At the height of the boom in 1973, 15 million bicycles were sold in the United States. In 1974, Schwinn sold 1.5 million bikes. In 1975, that number dropped to 900,000

Schwinn had spent decades building a reputation for quality, and in the kids' realm, quality meant durability. And durability meant heavy. And heavy meant slow. The Varsity was up to 40% heavier than its foreign competition, a huge difference. After all, it had been targeted at 12-14 year olds. As Schwinn kids grew up, they wanted an adult ride. So, while sales and profits continued to increase because of the industry wide boom, market share was dropping. At the start of the boom, as many as 30% of the 10-speeds sold in the U.S. were Schwinns. By the end Schwinn's share was less than 15%.

Construction of the Schwinn factory had begun around the turn of the century. New buildings had been created out of necessity and as new technologies were adopted. The result was a patchwork of inefficiencies. No continuous line of production existed at Schwinn. The result was that Schwinn could import bikes at lower costs than manufacturing them at home.

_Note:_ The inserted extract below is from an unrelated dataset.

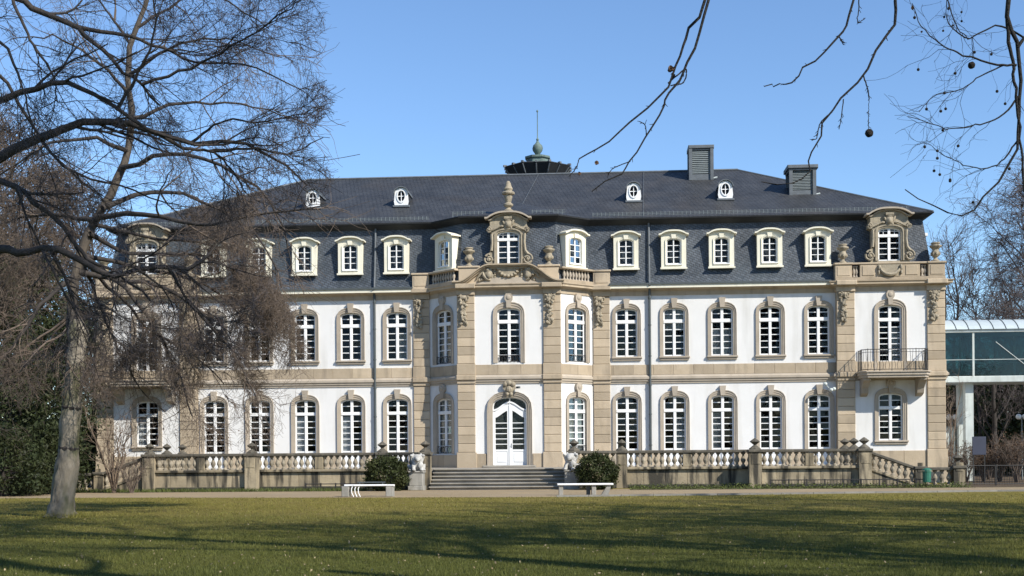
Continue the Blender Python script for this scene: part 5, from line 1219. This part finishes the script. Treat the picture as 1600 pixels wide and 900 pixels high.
evergreen(gp(1530,92),7.0,4.5,E1+'tree seen under the walkway nearest the palace',81,n=200,leaf=.17); evergreen(gp(1600,86),7.5,4.5,E1+'tree seen under the walkway at the right edge',82,n=200,leaf=.17)
evergreen(gp(1480,97),7.5,4.0,E1+'tree just behind the palace corner',83,n=170,leaf=.17); evergreen(gp(1680,80),8,4.5,E1+'tree beyond the right edge',84,n=150,leaf=.17)
# far wood closing the horizon on both sides
def far_wood(x0,x1,dist,h,seed,label):
    rng=np.random.default_rng(seed); n=26000; px=rng.uniform(x0,x1,n); dd=dist+rng.uniform(0,18,n); P=np.array([tuple(at(a,712,b)) for a,b in zip(px[:4000],dd[:4000])])
    P=np.repeat(P,6,0)+rng.normal(size=(24000,3))*np.array([.8,.8,.7]); 
    P[:,2]=np.abs(rng.normal(size=len(P))*h*.45)+.1; P[:,2]=np.minimum(P[:,2],h*(.8+.2*np.sin(P[:,0]*.7)))
    o=obj('far_wood',leafmesh('far_wood',P,.3,rng,'yew',.45)); tag(o,label,'wood',kind='stuff')
far_wood(-400,330,105,6,91,'dark band of undergrowth and trees far behind at left'); far_wood(1440,2100,112,6.5,92,'dark band of undergrowth and trees far behind at right')
# ------------------------------------------------------------ bare shrubs
def bare_shrub(base,h,n,label,seed,mt='shrub_stem',spread=.6,k=(5,4),rm=.006,name='bare_shrub',leaf=0):
    rng=np.random.default_rng(seed); base=Vector(base); T=thing(name,label,'shrub',base)
    a=rng.uniform(0,2*np.pi,n); P=np.empty((n,8,3)); r=rng.uniform(.3,1,n)
    for i,f in enumerate(np.linspace(0,1,8)): P[:,i]=np.stack([np.cos(a)*r*(.08+spread*h*f**1.3),np.sin(a)*r*(.08+spread*h*f**1.3),h*f*rng.uniform(.95,1.05,n)*(.6+.4*r)],1)+rng.normal(size=(n,3))*.03*h*f
    P+=np.array(base); R=np.linspace(1,.35,8)[None]*rng.uniform(.6,1.2,(n,1))*rm*3.2
    L2=grow((P,R),k[0],(h*.2,h*.5),(.3,.9),6,.14,(0,0,.05),.55,rng,.25,rmin=rm); L3=grow(L2,k[1],(h*.08,h*.22),(.3,1),4,.18,(0,0,0),.6,rng,.2,rmin=rm*.75)
    add_part('stems',T,[(P,R)],6,mt); o=add_part('twigs',T,[L2,L3],3,mt,False); o['kind']='stuff'
    if leaf:
        tp=L3[0][rng.choice(len(L3[0]),min(leaf,len(L3[0])),replace=False)][:,-1]; o=obj('withered_leaves',leafmesh('withered_leaves',tp-np.array(base),.05,rng,'copper_leaf'),T); o['kind']='stuff'
bare_shrub(at(178,757,57.5)*Vector((1,1,0)) if False else gp(178,57.5),3.6,13,'tall bare shrub with crooked pale stems before the left corner bay',101,spread=.45,rm=.012,k=(6,5))
bare_shrub(gp(205,57),1.5,16,'small tangled bare shrub beside the left terrace end',102,mt='twig_brown',k=(6,5),rm=.007)
for i,(px,dd,h,lb) in enumerate(((1510,66,1.9,'brown bare shrub at the foot of the walkway column'),(1537,66.5,1.7,'brown bare shrub under the grey-blue panel'),(1562,66,2.0,'brown bare shrub midway along the iron fence'),(1588,64,2.3,'brown bare shrub near the right edge by the iron fence'),(1615,65,2.2,'brown bare shrub cut off at the right edge'),(1545,72,1.8,'brown bare shrub farther back under the walkway'))):
    bare_shrub(gp(px,dd),h,22,lb,110+i,mt='twig_brown',k=(7,6),rm=.008,spread=.5,leaf=500)
bare_shrub(gp(1484,66.5),5.2,7,'thin pale saplings growing at the right palace corner',120,spread=.12,rm=.010,k=(4,3))
# ------------------------------------------------------------ grass blades, leaf litter, verge growth
rng=np.random.default_rng(7)
def ground_pts(n,y0,y1,x0=-40,x1=1640,edge=None):
    py=rng.uniform(y0,y1,n); px=rng.uniform(x0,x1,n)
    dd=EYE*F/(py-HY+ROLL*(px-800)); x=(px-800)/F*dd; 
    c=np.array(CAM); P=c[None]+dd[:,None]*np.array(VD)[None]+x[:,None]*np.array(RD)[None]; P[:,2]=0; return P
def lawn_edge(X): return np.interp(X,[-60,-14,-6,2,9,20,60],[-16.2,-17.3,-18.6,-19.3,-18.2,-15.6,-12.6])
P=ground_pts(170000,772,935,-80,1680); P=P[P[:,1]<lawn_edge(P[:,0])-.08*rng.uniform(0,1.5,len(P))]
a_=rng.uniform(0,6.28,1400); r_=.36+rng.exponential(.13,1400); P=np.vstack([P,np.stack([BT.x+r_*np.cos(a_),BT.y+r_*np.sin(a_),0*a_],1)]); n=len(P); dist=np.linalg.norm(P-np.array(CAM),axis=1); h=rng.uniform(.02,.065,n)*np.where(np.arange(n)>=n-1400,2.6,1)*(1+.4*np.sin(P[:,0]*1.9+np.sin(P[:,1]*.8))*np.sin(P[:,1]*1.3)); a=rng.uniform(0,2*np.pi,n); w=np.clip(dist*.00022,.003,.02)
u=np.stack([np.cos(a),np.sin(a),0*a],1)*w[:,None]; tip=P+np.stack([rng.normal(size=n)*.018,rng.normal(size=n)*.018,h],1)
V=np.stack([P-u,P+u,tip],1).reshape(-1,3); o=obj('grass',npmesh('grass',V,np.arange(3*n).reshape(n,3),'blade')); tag(o,'short winter grass covering the lawn in front of the palace','grass',kind='stuff')
P=ground_pts(900,782,915); P=P[P[:,1]<lawn_edge(P[:,0])-.3]; P[:,2]=.03
V0=leafmesh('leaf_litter',P,.019,rng,'litter',.7,0); o=obj('leaf_litter',V0); tag(o,'pale fallen leaves scattered over the lawn','leaves',kind='stuff')
n=9000; X=rng.uniform(-40,-5.95,n); Y=-7.9-2.0*rng.uniform(0,1,n)**1.2; P=np.stack([X,Y,0*X],1); h=rng.uniform(.05,.2,n); a=rng.uniform(0,6.28,n); u=np.stack([np.cos(a),np.sin(a),0*a],1)*.018
V=np.stack([P-u,P+u,P+np.stack([rng.normal(size=n)*.05,rng.normal(size=n)*.05,h],1)],1).reshape(-1,3); o=obj('verge_grass',npmesh('verge_grass',V,np.arange(3*n).reshape(n,3),'weeds')); tag(o,'bright green grass verge below the left terrace','grass',kind='stuff')
n=5000; X=rng.uniform(5.9,20.8,n); Y=-7.95-2.2*rng.uniform(0,1,n)**1.3; P=np.stack([X,Y,rng.uniform(.02,.28,n)*rng.uniform(0,1,n)],1); o=obj('ground_cover',leafmesh('ground_cover',P,.04,rng,'weeds')); tag(o,'low weedy ground cover below the right terrace','ground cover',kind='stuff')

The market shift toward road bikes that Schwinn had helped engineer with the Varsity, left the American company behind. Schwinn was still building a bike to last while the lighter and faster competition was adopting new alloys and other modern technologies. Furthermore, Schwinn stuck with its vibrant red and blue color schemes while the rest of the industry moved on to more adult themes. The Schwinn brand, king of kids, did not translate into serious performance. The company had grown fat, complacent, and unwieldy.